Updated on April 25, 2010

The most important drum in the symphony orchestra is the timpani, kettledrum, or tympanum, a single-skinned drum tuned to a specific pitch. It is made of a large, bowl-shaped copper "kettle," and the tension of the skin, or head, can be adjusted either manually or mechanically to permit pitch changes. Struck with sticks having various felt or sponge heads, it can produce different tone effects. Timpanis originated in the Middle East, where they were carried in pairs by players on horseback. They were introduced to Europe at the time of the Crusades and into the symphony orchestra during the 18th century, when they were played in pairs tuned to tonic and dominant pitches. In modern orchestras, three or more timpanis are usually used.

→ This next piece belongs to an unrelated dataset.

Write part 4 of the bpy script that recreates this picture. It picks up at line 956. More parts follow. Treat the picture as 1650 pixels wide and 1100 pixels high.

Beethoven (1770-1827) was the first composer to vary the tuning of timpanis from the conventional tonic-dominant. Hector Berlioz (1803-1869) was probably the first to call for a change of tuning during a single movement. Bela Bartok (1881-1945) made use of the glissando: a rapid, slurring effect made possible only by mechanical tuning.

Photo by Ted Cabanes
Photo by Ted Cabanes

Other Drums

The other drums of the orchestra have two skins and are of indefinite pitch. The tension of their skins is maintained by cords or rods that stretch from skin to skin and can be tightened or loosened. Among these drums are the snare ("side") drum, the tenor drum, and the bass drum.

The snare drum gets its name from its characteristic rattling tone created by snares—gut or metal strings, stretched tightly across the lower drumhead. The upper head is struck with wooden sticks, frequently in "rolls," or rhythmic trills, that are difficult to perform. Eighteenth century composers used the snare drum primarily to create special effects, but it has become standard equipment in modern orchestras.

The tenor drum is a larger version of the snare drum without the snares. Its tone is dull and muffled, and it is used principally in the fife and drum corps.

The bass drum is the biggest member of the drum family. Held vertically by a marching player or standing on a frame in the orchestra, it is struck on one or both heads.

A combination of drums and cymbals called a trap set is used in popular music and jazz. The drummer is seated and beats the bass drum with a foot pedal, keeping his arms free to play the other drums and the cymbals.

The tambourine is a drum made from a wooden hoop with a single head stretched over the top and has "jingles", or small cymbal-like pieces of metal, attached to its frame. It can be shaken or played with the fingers.